A little history: almost immediately following Israel’s victory in the 1967 War, it began to create settlements in the Occupied West Bank and Gaza Strip. The United States joined the international community in condemning the practice – referring to Israeli settlements as “an obstacle to peace.” Recently the Clinton administration expressed the continuity of the American position on settlements when US envoy Dennis Ross called Israeli settlements “very destructive to the pursuit of peace.”

Rhetoric is one thing, however, action is another. As you will see, the US pays to entrench settlers and displace Palestinians. In 1993, when the Oslo Accords were signed, the decisions on several contentious issues were designated to be postponed until final status negotiations – among these topics was the question of settlements. The Israeli government argued that though they needed no assurances about the permanence of the settlements, they needed to be assured that settlers would be able to travel safely to and from Jerusalem.

Fair enough, one might think. The problem, however, with the Israeli proposal – which has been accepted and funded by the Clinton administration – was that it called for the laying of several permanent, multi-lane highways, through Palestinian lands. Palestinian property was confiscated, crops uprooted, and houses demolished to ensure the safe passage of settlers. While the Oslo Agreements declared that the question of settlements would not be decided until the final status agreements, there are now a few thousand tons of asphalt that make me think that the Israeli government believes that question to be moot. The total American tab: $660 million, at last count. Needless to say, none of those funds went toward compensating Palestinians for lost land, crops, or homes.

It is not just via funding that the United States signals its support for Israeli settlements. Look, for example at American voting on United Nations Security Council resolutions condemning the settlement policy. In March, 1980 the US cast its only vote against Israeli settlements. A few days later, it disavowed its vote. That’s hardly a scathing condemnation.

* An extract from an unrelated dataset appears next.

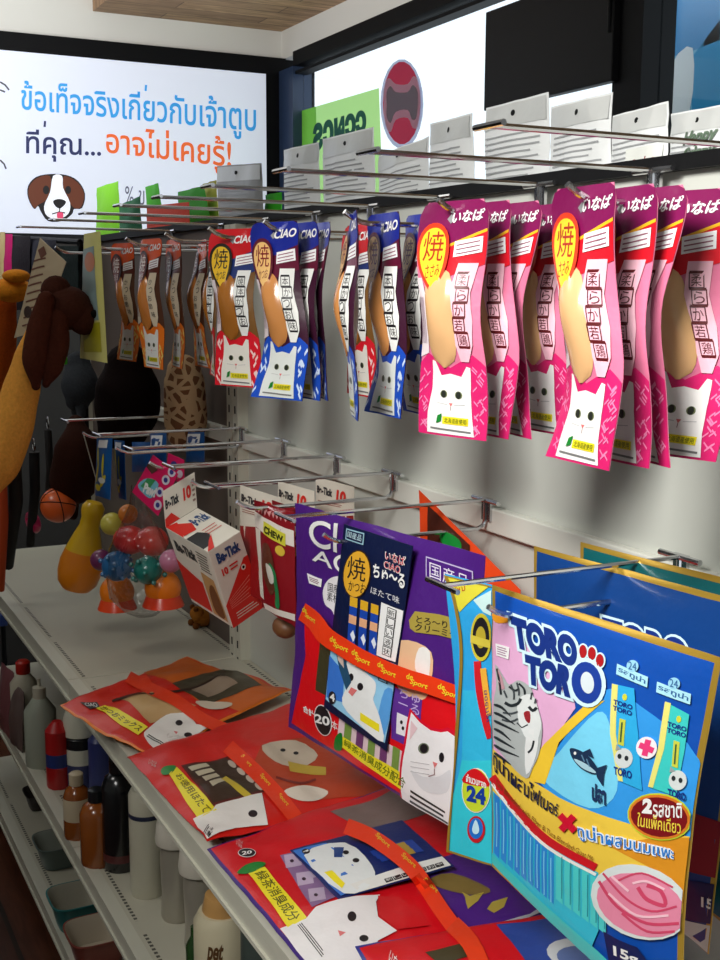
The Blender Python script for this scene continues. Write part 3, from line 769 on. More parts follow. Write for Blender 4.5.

The US talks a big game. But a wink here, a nod there, and bypass roads everywhere and we see the real agenda of the United States.

To those who argue that exposing the truth about the American role in Israeli settlements is harmful to the Jewish State, I respond with Wendell Phillips’ own words: “Only by unintermitted agitation can a people be kept sufficiently awake to principle not to let liberty be smothered.”

I’m proud to be part of that tradition of agitation.